Mais cette année publicitaire aura surtout été marquée par les grandes manœuvres internationales qui ont dévoilé les stratégies de certains groupes. Début octobre, la profession publicitaire a vu se réaliser un rapprochement spectaculaire : celui d'Eurocom et de Young & Rubicam. Toutes les agences Havas-Conseil et Marsteller (filiale à 100 % de Y & R) ont fusionné. Elles vont désormais composer HCM, une nouvelle entité qui pèsera la bagatelle de 500 millions de dollars.
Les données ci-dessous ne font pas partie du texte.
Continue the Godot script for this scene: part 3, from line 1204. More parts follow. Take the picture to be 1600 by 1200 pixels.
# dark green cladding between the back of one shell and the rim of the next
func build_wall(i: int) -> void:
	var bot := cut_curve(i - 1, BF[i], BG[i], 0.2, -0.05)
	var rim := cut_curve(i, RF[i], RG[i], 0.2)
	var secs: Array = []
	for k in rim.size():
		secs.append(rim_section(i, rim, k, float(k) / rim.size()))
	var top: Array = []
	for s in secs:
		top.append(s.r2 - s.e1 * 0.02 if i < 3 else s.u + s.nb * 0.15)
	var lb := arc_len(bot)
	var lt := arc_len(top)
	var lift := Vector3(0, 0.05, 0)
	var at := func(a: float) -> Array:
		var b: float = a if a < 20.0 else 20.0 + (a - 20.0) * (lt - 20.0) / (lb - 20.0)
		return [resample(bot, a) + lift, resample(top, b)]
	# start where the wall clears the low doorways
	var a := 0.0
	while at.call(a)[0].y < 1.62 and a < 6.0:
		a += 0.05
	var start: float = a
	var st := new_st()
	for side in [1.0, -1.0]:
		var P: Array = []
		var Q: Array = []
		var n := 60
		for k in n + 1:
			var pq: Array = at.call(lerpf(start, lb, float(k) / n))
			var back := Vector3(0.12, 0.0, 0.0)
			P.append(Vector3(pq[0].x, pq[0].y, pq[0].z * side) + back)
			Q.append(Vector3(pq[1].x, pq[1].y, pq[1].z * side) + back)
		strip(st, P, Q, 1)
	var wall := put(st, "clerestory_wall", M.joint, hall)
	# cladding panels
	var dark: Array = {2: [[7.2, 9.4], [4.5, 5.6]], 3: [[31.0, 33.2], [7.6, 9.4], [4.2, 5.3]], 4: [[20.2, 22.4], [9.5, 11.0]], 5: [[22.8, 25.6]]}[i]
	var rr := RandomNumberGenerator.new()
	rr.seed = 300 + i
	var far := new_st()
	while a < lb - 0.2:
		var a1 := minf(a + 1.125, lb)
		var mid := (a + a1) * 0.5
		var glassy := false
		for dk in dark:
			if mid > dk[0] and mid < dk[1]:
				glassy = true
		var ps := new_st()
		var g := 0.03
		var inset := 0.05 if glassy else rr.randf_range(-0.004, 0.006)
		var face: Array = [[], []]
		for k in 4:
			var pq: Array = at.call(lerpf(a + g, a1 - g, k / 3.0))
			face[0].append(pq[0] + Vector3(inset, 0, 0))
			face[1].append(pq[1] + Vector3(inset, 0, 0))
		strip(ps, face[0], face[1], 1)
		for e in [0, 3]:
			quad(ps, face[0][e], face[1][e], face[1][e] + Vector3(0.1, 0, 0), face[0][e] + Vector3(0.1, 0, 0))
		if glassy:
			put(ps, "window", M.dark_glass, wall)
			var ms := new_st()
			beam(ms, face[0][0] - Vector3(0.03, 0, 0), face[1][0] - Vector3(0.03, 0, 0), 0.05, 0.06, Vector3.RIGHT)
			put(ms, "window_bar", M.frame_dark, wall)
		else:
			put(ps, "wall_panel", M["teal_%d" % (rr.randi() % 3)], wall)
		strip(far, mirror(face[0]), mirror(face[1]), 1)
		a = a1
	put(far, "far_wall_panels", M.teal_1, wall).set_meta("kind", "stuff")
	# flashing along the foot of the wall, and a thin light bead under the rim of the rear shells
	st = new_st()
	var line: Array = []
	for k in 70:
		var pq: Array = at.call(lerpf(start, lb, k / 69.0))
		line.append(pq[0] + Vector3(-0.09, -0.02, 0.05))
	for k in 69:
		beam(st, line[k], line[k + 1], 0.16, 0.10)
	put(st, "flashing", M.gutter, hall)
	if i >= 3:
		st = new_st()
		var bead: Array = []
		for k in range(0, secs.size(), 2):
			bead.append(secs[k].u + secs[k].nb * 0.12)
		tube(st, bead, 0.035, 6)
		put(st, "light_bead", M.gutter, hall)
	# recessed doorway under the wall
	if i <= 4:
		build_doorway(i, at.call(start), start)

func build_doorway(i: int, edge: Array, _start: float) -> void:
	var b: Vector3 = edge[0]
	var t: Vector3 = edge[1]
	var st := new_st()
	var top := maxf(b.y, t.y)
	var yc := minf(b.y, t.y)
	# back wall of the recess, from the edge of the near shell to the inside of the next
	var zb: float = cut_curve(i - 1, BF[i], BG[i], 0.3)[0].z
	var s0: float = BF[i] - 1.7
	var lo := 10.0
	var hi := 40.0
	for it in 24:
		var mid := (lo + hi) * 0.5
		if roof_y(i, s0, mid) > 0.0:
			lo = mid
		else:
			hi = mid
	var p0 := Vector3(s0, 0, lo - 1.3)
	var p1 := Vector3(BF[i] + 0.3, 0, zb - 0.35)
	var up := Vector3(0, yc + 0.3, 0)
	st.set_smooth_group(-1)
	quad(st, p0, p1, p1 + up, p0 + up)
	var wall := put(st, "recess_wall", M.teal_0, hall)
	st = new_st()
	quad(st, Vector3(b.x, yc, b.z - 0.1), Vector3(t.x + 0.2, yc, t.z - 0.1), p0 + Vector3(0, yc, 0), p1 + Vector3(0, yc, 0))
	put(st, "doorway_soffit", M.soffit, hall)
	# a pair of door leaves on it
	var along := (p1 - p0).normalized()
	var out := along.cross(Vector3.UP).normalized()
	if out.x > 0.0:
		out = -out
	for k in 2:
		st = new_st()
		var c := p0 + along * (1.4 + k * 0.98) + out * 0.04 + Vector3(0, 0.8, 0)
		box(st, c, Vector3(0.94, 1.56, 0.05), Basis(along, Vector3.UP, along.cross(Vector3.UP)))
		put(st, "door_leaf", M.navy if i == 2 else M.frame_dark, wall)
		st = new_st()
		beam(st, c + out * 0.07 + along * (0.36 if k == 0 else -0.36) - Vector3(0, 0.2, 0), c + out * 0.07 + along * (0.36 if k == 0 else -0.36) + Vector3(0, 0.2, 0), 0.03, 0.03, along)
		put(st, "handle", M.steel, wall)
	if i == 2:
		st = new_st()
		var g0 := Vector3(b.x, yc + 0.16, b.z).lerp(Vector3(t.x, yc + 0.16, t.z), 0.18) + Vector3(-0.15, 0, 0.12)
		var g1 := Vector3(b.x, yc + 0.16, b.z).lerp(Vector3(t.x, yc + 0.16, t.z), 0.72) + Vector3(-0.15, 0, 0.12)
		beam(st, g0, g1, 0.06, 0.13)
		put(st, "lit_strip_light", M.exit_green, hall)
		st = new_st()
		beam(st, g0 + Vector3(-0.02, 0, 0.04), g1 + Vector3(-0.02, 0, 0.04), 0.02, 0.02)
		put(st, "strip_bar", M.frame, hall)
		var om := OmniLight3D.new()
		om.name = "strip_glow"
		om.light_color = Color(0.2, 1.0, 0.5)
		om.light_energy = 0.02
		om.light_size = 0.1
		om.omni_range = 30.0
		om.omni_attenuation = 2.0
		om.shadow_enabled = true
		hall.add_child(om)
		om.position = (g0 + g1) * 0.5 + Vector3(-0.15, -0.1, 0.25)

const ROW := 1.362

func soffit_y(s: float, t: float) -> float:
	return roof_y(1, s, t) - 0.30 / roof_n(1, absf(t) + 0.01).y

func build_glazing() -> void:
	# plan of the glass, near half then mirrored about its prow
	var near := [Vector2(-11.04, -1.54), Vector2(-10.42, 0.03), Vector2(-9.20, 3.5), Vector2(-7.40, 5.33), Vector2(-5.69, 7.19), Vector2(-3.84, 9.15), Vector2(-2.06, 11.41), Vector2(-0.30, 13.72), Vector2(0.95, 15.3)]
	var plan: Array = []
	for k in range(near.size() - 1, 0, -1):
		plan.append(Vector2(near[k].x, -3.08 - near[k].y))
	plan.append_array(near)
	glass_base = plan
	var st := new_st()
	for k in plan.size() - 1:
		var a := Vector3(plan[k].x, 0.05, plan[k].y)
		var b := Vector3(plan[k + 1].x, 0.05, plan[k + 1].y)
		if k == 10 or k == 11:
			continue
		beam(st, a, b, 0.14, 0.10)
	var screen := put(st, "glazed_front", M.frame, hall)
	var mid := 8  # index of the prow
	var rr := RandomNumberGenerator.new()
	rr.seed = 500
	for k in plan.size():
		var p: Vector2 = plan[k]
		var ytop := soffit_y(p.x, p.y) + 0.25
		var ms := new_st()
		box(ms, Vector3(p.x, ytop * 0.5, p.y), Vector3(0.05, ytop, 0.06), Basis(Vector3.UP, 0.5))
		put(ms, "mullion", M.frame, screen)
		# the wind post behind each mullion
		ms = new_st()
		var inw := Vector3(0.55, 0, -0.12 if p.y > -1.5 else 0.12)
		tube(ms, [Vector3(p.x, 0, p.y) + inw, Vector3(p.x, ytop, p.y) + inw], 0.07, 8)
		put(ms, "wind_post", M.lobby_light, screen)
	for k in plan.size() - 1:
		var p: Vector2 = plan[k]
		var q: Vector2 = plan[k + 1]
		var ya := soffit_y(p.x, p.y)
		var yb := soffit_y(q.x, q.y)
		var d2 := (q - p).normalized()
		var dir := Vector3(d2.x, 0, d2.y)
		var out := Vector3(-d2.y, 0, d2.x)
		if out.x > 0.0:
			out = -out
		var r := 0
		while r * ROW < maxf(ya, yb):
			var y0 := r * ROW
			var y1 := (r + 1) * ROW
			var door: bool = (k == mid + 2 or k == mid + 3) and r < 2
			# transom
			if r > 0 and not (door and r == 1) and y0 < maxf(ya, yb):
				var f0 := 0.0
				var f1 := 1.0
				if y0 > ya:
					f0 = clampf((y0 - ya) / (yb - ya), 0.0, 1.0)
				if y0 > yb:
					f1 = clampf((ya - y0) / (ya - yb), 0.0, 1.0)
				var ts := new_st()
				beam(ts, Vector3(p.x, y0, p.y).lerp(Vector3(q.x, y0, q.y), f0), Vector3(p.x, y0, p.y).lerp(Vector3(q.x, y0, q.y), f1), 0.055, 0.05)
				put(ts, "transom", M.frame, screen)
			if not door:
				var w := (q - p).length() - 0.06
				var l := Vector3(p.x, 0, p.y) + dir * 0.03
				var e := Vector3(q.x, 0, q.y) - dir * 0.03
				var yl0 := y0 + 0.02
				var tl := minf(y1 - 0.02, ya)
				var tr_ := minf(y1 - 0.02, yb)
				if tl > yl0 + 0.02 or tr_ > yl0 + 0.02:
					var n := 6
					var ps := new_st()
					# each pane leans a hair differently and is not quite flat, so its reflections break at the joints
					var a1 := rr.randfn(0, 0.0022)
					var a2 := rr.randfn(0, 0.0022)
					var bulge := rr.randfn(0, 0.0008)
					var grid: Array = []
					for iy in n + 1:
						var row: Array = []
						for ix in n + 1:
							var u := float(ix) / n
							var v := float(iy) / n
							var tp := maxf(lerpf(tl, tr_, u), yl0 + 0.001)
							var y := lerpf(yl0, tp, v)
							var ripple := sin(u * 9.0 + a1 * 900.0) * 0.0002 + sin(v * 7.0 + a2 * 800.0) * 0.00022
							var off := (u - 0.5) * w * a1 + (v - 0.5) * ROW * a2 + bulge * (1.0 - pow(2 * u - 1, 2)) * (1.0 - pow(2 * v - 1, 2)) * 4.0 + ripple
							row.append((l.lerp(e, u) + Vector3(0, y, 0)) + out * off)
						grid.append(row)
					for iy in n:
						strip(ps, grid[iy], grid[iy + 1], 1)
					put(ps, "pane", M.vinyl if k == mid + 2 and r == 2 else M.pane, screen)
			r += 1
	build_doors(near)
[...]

Havas-Conseil détiendra 51 % d'HCM en Europe et au moins 50 % aux USA. Le business international en a encore la tête qui tourne. Havas-Conseil, première agence française, atterrit ainsi dans le groupe des vingt premières agences américaines et pourra ainsi offrir à ses clients acquis ou potentiels toute une logistique internationale. De quoi faire rêver beaucoup, et de quoi exciter les convoitises, affûter les stratégies et ouvrir le marché hexagonal. L'année prochaine à la même époque, la France sera dotée depuis un an d'une 4e chaîne : Canal Plus. Et c'est cette chaîne qui servira de détonateur à tous les problèmes qui restent en suspens. Canal Plus c'est le sponsoring et, à terme, l'énoncé balbutiant des télévisions libres. L'année 85 s'annonce passionnante.